Es mag manch einem verwunderlich erscheinen, daß ein Lyriker wie Britting, ein Rühmer des „irdischen Tages", so viele Weihnachtsgedichte und nicht nur zu einer bestimmten Zeit seines Lebens geschrieben hat. Ja, daß er nach eigenem Bekenntnis ihrer jederzeit noch mehr schreiben könnte. Die Erscheinung wird zum Teil mit Erlebnissen seiner Kindheit und Jugend im katholischen Regensburg zusammenhängen. Wer ihn kennt, weiß, welche Bedeutung diese bilder- und gestaltenreiche Frühzeit seines Lebens für sein Werk hat. „Die Bilder der Kindheit sind immer sein. / Sie können ihm nimmer verloren sein / und blicken ihn an aus der Nacht."

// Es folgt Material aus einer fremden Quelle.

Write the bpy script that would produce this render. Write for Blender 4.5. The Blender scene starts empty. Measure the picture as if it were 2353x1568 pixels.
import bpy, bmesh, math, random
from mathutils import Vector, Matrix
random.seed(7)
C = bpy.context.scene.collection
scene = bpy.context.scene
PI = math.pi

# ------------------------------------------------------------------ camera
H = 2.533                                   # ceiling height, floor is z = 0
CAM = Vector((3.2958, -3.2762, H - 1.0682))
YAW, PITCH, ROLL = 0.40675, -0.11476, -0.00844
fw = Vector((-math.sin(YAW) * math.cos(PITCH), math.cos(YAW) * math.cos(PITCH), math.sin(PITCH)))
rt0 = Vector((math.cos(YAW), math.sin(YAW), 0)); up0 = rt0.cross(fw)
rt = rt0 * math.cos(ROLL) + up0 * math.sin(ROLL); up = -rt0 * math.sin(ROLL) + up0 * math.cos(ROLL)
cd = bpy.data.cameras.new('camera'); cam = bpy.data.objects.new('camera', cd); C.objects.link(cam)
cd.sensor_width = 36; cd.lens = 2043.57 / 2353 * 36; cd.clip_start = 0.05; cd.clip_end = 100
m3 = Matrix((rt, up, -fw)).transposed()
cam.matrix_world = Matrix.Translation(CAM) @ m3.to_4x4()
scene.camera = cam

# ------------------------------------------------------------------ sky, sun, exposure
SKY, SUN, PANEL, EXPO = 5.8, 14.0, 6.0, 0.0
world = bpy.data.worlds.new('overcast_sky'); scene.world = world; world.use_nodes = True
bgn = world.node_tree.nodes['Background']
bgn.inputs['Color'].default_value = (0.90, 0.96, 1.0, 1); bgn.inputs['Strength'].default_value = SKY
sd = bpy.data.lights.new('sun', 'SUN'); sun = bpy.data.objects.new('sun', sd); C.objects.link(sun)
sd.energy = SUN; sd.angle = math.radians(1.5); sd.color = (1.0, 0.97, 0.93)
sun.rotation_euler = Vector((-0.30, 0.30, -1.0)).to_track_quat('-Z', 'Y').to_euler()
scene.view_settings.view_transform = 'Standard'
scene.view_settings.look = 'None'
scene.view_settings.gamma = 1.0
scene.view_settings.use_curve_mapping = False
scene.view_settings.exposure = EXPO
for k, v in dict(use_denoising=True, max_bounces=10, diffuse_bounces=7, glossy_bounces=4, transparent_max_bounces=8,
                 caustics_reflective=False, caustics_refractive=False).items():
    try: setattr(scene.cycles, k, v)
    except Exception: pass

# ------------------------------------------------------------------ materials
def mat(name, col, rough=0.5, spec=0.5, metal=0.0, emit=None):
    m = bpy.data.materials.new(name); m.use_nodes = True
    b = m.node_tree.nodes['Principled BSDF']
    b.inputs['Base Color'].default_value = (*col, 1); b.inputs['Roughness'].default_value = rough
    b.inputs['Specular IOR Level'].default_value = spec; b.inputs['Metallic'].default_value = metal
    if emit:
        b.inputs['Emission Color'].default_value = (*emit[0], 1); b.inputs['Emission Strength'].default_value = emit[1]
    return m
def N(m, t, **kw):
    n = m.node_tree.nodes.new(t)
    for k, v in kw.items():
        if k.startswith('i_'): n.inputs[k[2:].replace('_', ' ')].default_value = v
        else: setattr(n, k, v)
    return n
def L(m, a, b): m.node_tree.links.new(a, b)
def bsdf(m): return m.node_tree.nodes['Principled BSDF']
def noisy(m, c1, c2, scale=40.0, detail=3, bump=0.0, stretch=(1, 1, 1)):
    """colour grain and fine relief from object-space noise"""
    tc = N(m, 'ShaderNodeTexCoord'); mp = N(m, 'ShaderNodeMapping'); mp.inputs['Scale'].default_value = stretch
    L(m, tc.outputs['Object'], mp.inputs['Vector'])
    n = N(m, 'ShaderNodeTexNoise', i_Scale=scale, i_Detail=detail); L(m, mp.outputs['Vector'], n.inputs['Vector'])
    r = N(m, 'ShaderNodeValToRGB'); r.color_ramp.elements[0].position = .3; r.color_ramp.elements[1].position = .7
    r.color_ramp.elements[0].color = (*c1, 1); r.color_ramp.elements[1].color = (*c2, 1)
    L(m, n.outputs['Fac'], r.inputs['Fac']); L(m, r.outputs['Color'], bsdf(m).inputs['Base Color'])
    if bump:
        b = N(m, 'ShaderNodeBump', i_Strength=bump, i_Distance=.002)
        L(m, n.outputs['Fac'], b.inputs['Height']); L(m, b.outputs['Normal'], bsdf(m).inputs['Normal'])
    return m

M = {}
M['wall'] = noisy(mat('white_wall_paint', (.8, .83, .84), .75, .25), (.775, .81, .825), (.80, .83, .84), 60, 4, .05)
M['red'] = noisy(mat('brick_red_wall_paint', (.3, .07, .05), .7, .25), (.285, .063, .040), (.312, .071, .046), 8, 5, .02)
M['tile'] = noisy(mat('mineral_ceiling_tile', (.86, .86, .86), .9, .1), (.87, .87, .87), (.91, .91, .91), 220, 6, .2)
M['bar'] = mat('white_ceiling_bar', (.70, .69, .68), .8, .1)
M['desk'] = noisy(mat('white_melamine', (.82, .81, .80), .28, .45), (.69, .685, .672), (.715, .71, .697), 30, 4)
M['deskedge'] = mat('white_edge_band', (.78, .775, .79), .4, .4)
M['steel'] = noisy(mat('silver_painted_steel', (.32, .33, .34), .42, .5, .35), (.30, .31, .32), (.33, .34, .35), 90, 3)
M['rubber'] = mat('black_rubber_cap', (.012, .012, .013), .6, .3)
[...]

Zuletzt aber zeigen ihre kernige Volkstümlichkeit und trauliche Nähe zu den alten Malern, ihre leuchtende Bildkraft und ihr Humor Brittings auch sonst überall in seinem Werk offenbare Verwurzelung im altbayerischen Stamm, die ihm hilft, dem vorwiegend künstlerischen Erlebnis der Weihnacht eine Gestalt zu geben, der niemand anmerkt, daß sie nicht mehr von der Gläubigkeit früherer Jahrhunderte getragen wird. Es mag in Brittings Leben Stunden gegeben haben, wo ihm zumute war wie dem alten Thomas Hardy, über dessen Herz in der Weihnachtszeit der alte Kinderglaube an die in der Christnacht in die Knie sinkenden Ochsen im Stall wieder Macht haben will, oder - und unzähligen mit ihm - wie dem „unverständigen Hirten" in seinem eigenen Gedicht, den die Weihnachtsbotschaft nicht erreicht hat.